Not to say unsupported is bad, but everyone was well aware that if they depended on the script extender, they would break if the game updated at all. The biggest mods avoided that dependency for exactly this reason, and really didn't have any trouble. (Sim Settlements still worked the entire time, for example)
And like usual, the community stepped up and updated their unsupported extension quickly, ready for this outcome.
If you made a mod that depends on the script extender and then quit playing the game or supporting your mod, that was a choice you made as a modder. Meanwhile there's mods that haven't seen an update in 8 years that continue to work without issue.
People act like mods breaking after an update is new. Bethesda (and every other dev team) has been doing it since Morrowind (and long before that) The MWSE and everything else were fine back then, too.
I mean, the issue is that the updates fix nothing of value and break mods in this decade old game. Passable update for console, “why did you even try?” on pc.
Yeah, Minecraft updates break mods all the time but there it is just something the community accepts as normal and lives with. The huge update rage is something I only see with Bethesda game modding.
Because Bethesda games are exclusively single player and offer absolutely no way to decline updates. If they had the old version available as a "beta" or (even better) if Valve stopped dying on the "every game must be updated before launching it even single player games because fuck you" hill there wouldn't be any outrage.
Turn automatic updating off for the game in question in Steam, and then set the download rate for Steam to 0 so it can't update when you start up the game.
So you say that you want the gog.com version of the game then?
Without having to re-buy the game, yes. I'd even be willing to pay GOG a bit of money for the cost of hosting the files etc, but I'm not paying Bethesda twice. That's just rewarding bad behaviour.
People have whined about this for twenty years. Yawn
Then perhaps it is an issue that should be remedied?
They've got top men working on it as we speak.
Top. Men.
I prefer my men bottom.
Right, that's really more of a Steam issue than a Bethesda issue. I get why Valve and Bethesda don't want to provide customer support for old versions, but they don't have to. People have been figuring out their own problems when using obsolete systems or software for a long time.

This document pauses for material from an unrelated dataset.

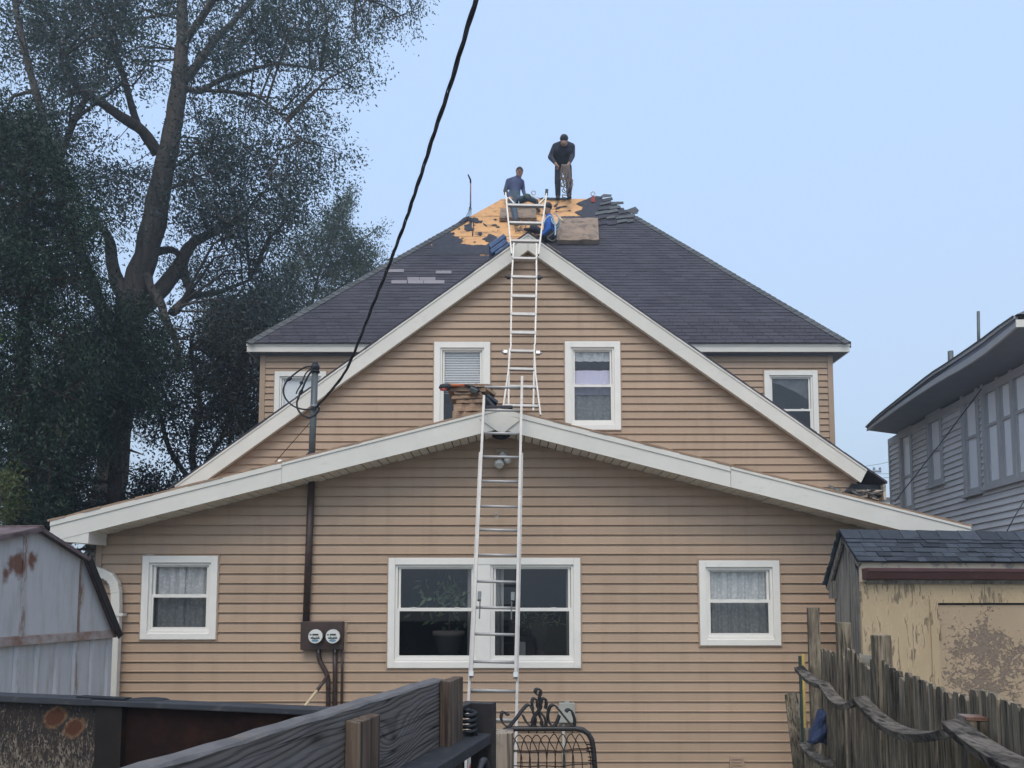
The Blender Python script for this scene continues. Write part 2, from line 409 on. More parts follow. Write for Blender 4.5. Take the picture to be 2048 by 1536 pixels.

I have no issue with Steam pushing the updates and encouraging you to take them, but giving no way to decline is a pretty poor user experience. Especially when we already know they keep old versions on their servers, as people have made guides on how to downgrade with Steam
Technical question - does the script extender use signature/pattern scanning at all?
It sounds to me that it may have broken because it doesn't use it.
You could say "oh they recompiled it so the registers changed" but I highly doubt they changed the code that much or touched optimization flags.
The next gen update used a completely different compiler, and that created a highly different executable, that's why the update for script extender took so long and that's why the script extender for next gen edition is unable to load "old" script extender mods.
It is the same that happened with Skyrim Anniversary Edition.
Oh this is the "next gen" update? That would explain things.
Oh well...
They actually do fuck up the memory registers. It's essentially the same problem DFHack has whenever Dwarf Fortress gets an update.